→ THE EXERCISE: Give the lines of the material verbatim, from the first line to the line with "from mathutils import Vector, Matrix", including both.

-- Begin DATA LINES --

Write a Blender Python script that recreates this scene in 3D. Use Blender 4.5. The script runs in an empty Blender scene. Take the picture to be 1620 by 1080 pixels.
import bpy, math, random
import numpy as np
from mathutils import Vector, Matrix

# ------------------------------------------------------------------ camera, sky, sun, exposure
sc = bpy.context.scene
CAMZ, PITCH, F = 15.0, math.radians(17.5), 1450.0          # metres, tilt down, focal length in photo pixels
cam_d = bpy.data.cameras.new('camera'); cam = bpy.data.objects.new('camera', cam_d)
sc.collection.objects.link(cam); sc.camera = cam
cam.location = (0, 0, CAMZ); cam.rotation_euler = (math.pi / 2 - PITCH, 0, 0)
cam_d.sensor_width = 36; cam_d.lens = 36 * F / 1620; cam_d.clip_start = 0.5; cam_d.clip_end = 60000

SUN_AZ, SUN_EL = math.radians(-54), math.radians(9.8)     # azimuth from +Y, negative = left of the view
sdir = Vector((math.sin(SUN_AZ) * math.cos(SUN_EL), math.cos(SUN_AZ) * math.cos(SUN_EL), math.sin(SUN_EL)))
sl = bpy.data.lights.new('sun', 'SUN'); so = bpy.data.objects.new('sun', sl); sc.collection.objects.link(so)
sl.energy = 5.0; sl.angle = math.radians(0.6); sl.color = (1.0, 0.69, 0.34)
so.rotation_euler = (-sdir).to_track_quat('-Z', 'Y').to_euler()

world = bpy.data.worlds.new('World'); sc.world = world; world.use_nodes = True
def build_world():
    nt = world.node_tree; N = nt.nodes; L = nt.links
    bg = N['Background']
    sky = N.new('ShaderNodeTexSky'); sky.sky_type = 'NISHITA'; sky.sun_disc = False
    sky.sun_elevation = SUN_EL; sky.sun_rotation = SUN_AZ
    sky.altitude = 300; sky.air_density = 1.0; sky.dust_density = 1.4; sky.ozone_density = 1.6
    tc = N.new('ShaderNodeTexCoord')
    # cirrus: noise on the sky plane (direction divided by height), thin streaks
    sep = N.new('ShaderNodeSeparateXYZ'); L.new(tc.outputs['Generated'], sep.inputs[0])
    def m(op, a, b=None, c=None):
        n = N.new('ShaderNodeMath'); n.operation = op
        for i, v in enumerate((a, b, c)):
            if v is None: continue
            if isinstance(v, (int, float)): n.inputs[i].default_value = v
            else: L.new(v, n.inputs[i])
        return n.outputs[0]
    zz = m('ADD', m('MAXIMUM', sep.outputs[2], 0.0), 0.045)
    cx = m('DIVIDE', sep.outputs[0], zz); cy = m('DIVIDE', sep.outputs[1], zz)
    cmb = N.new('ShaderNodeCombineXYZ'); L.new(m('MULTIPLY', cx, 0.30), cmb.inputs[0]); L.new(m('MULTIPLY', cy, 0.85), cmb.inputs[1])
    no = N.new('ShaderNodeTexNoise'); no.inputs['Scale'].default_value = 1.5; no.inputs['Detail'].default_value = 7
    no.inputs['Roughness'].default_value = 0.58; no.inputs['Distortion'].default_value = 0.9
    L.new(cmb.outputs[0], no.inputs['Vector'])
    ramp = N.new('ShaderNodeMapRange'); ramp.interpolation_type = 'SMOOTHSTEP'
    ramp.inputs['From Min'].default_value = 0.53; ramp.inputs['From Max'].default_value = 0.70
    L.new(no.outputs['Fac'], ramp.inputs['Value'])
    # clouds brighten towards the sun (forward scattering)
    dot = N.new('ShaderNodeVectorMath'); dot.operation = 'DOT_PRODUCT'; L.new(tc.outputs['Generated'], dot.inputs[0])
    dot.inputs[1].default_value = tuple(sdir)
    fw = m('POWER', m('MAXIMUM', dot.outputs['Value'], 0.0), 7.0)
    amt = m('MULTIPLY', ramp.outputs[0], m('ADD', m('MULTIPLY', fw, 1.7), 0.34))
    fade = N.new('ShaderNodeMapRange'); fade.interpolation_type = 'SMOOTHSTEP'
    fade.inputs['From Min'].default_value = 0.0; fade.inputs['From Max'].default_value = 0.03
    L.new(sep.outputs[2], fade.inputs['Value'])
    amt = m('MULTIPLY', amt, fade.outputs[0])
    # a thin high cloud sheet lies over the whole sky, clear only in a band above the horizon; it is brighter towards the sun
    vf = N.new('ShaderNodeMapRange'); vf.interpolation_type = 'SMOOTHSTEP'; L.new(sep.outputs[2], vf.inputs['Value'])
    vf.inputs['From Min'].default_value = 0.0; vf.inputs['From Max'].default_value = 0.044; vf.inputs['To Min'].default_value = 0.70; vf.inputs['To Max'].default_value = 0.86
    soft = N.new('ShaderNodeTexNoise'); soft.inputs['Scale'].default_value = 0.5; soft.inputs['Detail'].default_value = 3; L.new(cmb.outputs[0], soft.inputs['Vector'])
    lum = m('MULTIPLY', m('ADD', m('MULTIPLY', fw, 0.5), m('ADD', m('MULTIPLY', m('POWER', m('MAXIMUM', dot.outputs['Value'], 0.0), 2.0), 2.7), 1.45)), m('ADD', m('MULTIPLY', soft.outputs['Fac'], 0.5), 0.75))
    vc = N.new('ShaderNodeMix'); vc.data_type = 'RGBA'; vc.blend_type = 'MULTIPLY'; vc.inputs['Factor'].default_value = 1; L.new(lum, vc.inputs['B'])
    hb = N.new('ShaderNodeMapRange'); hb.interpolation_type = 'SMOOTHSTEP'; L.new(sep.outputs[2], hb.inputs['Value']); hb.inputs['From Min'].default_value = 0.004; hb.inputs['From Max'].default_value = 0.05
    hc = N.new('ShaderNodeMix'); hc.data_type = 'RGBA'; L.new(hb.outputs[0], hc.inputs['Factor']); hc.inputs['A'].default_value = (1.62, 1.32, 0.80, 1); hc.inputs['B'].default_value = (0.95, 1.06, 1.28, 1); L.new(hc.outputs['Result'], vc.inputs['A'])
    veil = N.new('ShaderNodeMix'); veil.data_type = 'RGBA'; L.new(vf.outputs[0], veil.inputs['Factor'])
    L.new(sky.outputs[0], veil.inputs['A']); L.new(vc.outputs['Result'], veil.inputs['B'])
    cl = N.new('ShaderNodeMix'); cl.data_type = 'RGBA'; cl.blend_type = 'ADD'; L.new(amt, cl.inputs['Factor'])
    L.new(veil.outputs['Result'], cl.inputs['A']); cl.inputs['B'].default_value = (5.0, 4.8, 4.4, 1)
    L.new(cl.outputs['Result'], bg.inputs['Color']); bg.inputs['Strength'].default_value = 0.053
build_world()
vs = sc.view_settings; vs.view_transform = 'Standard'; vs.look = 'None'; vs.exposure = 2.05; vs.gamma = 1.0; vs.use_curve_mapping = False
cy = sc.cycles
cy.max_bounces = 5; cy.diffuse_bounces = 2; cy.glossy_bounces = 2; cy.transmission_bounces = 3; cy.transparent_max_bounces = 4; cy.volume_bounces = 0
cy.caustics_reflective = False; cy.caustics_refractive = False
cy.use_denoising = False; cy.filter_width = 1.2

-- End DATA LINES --

→ SOLUTION BELOW:
Write a Blender Python script that recreates this scene in 3D. Use Blender 4.5. The script runs in an empty Blender scene. Take the picture to be 1620 by 1080 pixels.
import bpy, math, random
import numpy as np
from mathutils import Vector, Matrix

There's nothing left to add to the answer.